● **THE PROBLEM**:
Only the lines from the one containing "were 1120x581 pixels." down to the one containing "tag(mb.build('rail', 'rail_steel'), label='steel" should be printed, exactly as they stand, ends included.

● **DATA EXCERPTS**:
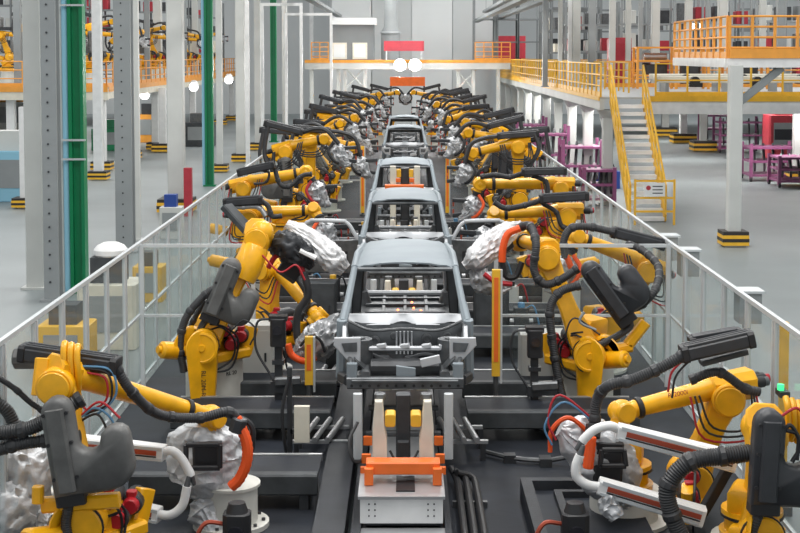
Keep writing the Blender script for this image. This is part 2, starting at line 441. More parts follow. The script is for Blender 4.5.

* * *

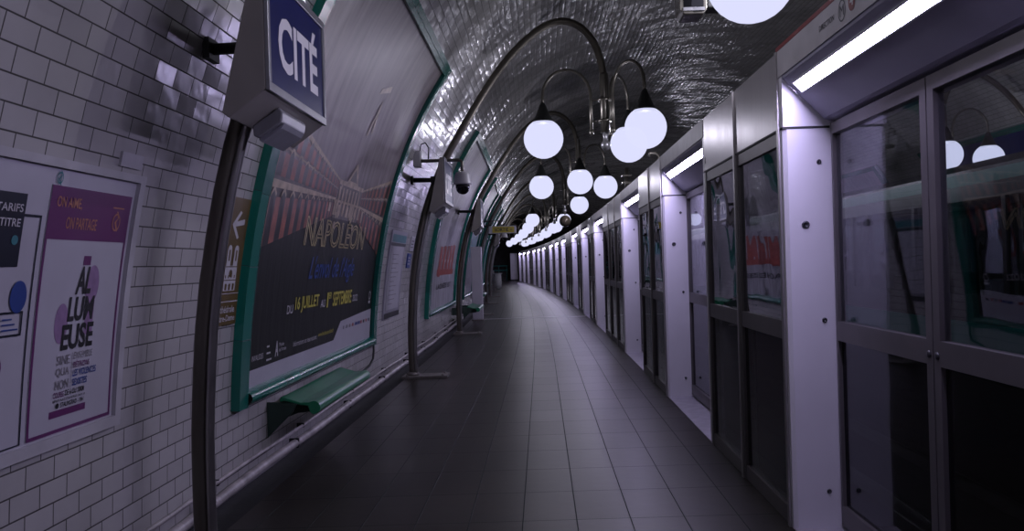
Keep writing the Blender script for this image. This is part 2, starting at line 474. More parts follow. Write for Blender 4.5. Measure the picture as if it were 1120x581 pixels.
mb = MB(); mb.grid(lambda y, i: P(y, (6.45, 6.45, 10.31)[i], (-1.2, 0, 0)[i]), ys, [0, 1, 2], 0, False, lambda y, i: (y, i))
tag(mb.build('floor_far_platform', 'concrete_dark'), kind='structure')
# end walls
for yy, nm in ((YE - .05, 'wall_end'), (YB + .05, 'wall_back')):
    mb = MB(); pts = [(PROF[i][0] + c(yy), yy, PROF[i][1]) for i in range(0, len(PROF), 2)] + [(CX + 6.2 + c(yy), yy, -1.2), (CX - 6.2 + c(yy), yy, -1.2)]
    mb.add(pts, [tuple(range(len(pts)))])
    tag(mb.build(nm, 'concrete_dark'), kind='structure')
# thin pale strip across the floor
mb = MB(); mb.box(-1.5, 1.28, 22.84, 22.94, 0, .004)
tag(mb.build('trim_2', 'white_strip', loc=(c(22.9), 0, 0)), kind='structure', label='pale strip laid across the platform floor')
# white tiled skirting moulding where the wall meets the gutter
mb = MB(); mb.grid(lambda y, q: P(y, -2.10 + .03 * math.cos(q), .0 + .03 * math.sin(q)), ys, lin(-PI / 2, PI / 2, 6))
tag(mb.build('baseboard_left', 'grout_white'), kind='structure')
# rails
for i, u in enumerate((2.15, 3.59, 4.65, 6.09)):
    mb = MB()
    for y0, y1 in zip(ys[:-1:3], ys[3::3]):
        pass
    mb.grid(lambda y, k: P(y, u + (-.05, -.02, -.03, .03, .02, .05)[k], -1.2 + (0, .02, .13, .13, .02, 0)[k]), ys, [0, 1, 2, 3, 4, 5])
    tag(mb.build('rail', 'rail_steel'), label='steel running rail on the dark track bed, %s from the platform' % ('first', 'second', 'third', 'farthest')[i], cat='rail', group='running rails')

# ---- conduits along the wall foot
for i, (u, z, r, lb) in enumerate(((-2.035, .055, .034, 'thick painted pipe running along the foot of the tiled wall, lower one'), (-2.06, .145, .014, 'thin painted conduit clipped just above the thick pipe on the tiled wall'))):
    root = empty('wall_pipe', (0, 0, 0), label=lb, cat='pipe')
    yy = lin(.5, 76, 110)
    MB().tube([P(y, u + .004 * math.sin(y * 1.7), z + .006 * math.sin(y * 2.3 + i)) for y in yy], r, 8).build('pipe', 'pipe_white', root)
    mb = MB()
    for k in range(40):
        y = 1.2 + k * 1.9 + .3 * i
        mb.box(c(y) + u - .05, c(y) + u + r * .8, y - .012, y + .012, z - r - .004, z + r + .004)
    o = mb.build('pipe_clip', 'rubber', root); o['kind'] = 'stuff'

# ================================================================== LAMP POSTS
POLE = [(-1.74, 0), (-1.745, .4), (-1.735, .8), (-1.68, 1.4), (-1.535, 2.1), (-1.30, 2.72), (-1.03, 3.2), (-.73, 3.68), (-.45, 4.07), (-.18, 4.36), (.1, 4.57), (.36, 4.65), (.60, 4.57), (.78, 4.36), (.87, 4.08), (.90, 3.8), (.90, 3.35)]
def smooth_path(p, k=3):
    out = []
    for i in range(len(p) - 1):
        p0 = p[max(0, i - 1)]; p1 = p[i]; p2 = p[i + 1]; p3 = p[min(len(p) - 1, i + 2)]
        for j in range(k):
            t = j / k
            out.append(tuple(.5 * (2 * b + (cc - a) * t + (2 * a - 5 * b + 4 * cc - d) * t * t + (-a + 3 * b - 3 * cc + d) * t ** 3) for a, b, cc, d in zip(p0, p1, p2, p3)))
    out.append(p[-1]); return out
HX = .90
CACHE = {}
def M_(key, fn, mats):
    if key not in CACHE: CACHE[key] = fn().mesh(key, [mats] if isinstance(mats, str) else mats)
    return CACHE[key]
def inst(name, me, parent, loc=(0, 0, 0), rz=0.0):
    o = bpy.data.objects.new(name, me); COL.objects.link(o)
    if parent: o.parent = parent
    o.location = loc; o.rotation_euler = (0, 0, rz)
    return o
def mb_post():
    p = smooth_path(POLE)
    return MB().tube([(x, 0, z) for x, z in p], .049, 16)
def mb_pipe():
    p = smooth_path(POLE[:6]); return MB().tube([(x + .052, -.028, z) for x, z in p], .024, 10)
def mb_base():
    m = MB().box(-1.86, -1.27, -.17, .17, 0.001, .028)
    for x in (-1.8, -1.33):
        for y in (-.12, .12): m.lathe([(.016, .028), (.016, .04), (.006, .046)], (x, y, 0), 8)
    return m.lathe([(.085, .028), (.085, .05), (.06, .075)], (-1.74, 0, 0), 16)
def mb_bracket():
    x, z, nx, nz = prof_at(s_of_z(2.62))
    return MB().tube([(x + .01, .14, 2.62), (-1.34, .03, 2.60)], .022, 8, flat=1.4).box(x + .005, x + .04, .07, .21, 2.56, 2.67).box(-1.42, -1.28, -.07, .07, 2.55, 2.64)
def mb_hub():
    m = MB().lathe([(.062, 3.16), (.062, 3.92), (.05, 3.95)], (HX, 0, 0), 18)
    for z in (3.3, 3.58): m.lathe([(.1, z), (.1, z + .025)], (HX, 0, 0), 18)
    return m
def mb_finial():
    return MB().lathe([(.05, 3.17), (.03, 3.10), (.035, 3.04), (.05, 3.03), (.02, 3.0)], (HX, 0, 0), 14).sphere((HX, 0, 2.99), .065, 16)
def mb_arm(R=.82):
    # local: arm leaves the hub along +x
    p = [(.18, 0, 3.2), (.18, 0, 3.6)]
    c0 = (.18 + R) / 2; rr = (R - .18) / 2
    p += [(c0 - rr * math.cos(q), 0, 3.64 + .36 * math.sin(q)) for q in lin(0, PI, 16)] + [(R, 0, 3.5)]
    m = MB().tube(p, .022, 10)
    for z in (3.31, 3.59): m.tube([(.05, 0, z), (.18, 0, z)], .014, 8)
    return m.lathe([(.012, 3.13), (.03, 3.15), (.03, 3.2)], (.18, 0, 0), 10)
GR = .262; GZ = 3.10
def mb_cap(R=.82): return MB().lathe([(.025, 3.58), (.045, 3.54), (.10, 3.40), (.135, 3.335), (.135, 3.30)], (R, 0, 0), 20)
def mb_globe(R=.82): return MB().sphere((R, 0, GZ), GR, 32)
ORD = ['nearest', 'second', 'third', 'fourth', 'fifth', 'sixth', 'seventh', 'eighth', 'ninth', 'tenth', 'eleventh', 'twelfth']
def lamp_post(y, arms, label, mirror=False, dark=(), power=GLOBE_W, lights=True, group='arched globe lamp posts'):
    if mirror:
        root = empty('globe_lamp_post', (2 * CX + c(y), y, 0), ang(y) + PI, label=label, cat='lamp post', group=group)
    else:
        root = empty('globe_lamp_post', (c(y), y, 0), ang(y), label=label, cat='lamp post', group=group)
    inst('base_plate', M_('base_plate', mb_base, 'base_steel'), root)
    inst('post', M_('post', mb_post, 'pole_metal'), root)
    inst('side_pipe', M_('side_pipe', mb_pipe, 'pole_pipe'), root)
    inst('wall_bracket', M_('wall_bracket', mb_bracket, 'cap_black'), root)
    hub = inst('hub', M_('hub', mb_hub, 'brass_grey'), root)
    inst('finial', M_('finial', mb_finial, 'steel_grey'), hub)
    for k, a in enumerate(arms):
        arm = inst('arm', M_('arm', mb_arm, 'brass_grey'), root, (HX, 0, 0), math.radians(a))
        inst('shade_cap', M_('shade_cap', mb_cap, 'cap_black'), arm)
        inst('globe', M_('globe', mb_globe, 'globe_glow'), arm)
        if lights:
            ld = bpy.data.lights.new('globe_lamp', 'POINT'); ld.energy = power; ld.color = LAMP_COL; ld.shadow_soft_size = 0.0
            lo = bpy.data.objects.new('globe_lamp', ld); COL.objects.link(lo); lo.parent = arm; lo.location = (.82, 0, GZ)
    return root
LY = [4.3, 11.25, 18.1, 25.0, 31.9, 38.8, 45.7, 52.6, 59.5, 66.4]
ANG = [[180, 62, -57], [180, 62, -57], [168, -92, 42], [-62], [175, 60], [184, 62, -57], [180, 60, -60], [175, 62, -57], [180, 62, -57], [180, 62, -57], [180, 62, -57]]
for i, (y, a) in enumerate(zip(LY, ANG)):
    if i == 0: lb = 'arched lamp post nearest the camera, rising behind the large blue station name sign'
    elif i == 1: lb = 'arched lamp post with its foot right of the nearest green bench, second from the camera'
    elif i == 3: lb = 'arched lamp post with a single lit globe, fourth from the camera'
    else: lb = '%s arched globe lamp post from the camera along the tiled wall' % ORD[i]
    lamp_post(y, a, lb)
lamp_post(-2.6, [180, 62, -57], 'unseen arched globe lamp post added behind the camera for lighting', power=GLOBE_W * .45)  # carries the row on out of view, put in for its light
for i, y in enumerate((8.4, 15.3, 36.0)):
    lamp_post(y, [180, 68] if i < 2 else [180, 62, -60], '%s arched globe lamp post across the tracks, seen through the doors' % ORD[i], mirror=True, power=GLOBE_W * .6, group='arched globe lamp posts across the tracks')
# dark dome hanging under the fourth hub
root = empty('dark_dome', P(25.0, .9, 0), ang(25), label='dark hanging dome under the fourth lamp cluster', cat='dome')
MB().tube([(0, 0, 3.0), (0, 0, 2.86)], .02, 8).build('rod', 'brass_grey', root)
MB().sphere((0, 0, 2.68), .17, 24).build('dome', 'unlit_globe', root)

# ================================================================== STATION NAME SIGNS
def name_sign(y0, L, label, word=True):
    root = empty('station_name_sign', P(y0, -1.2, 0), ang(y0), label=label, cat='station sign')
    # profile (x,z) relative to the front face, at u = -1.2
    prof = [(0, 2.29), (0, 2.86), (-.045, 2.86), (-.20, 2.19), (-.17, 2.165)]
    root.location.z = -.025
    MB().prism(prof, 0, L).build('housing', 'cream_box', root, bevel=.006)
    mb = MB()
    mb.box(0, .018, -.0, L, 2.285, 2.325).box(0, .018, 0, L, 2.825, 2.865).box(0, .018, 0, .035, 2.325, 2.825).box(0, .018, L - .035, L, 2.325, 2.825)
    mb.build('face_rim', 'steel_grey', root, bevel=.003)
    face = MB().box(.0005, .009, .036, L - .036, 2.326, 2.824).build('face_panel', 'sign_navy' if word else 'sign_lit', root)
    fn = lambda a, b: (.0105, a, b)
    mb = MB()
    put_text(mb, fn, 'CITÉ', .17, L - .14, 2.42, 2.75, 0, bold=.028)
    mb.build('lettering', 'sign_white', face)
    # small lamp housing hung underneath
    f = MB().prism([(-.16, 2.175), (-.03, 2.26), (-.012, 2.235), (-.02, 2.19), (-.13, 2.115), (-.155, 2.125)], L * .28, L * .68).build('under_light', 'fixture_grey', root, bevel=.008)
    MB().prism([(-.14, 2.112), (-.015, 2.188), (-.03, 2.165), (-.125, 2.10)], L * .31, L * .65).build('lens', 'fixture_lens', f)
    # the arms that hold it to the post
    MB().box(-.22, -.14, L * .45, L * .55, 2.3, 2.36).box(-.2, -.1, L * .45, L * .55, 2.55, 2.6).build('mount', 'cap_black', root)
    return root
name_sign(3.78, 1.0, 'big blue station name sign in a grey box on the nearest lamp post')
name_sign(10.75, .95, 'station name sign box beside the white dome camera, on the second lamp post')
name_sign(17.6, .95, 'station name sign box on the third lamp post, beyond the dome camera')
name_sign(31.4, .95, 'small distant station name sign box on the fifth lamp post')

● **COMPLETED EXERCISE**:
Keep writing the Blender script for this image. This is part 2, starting at line 474. More parts follow. Write for Blender 4.5. Measure the picture as if it were 1120x581 pixels.
mb = MB(); mb.grid(lambda y, i: P(y, (6.45, 6.45, 10.31)[i], (-1.2, 0, 0)[i]), ys, [0, 1, 2], 0, False, lambda y, i: (y, i))
tag(mb.build('floor_far_platform', 'concrete_dark'), kind='structure')
# end walls
for yy, nm in ((YE - .05, 'wall_end'), (YB + .05, 'wall_back')):
    mb = MB(); pts = [(PROF[i][0] + c(yy), yy, PROF[i][1]) for i in range(0, len(PROF), 2)] + [(CX + 6.2 + c(yy), yy, -1.2), (CX - 6.2 + c(yy), yy, -1.2)]
    mb.add(pts, [tuple(range(len(pts)))])
    tag(mb.build(nm, 'concrete_dark'), kind='structure')
# thin pale strip across the floor
mb = MB(); mb.box(-1.5, 1.28, 22.84, 22.94, 0, .004)
tag(mb.build('trim_2', 'white_strip', loc=(c(22.9), 0, 0)), kind='structure', label='pale strip laid across the platform floor')
# white tiled skirting moulding where the wall meets the gutter
mb = MB(); mb.grid(lambda y, q: P(y, -2.10 + .03 * math.cos(q), .0 + .03 * math.sin(q)), ys, lin(-PI / 2, PI / 2, 6))
tag(mb.build('baseboard_left', 'grout_white'), kind='structure')
# rails
for i, u in enumerate((2.15, 3.59, 4.65, 6.09)):
    mb = MB()
    for y0, y1 in zip(ys[:-1:3], ys[3::3]):
        pass
    mb.grid(lambda y, k: P(y, u + (-.05, -.02, -.03, .03, .02, .05)[k], -1.2 + (0, .02, .13, .13, .02, 0)[k]), ys, [0, 1, 2, 3, 4, 5])
    tag(mb.build('rail', 'rail_steel'), label='steel running rail on the dark track bed, %s from the platform' % ('first', 'second', 'third', 'farthest')[i], cat='rail', group='running rails')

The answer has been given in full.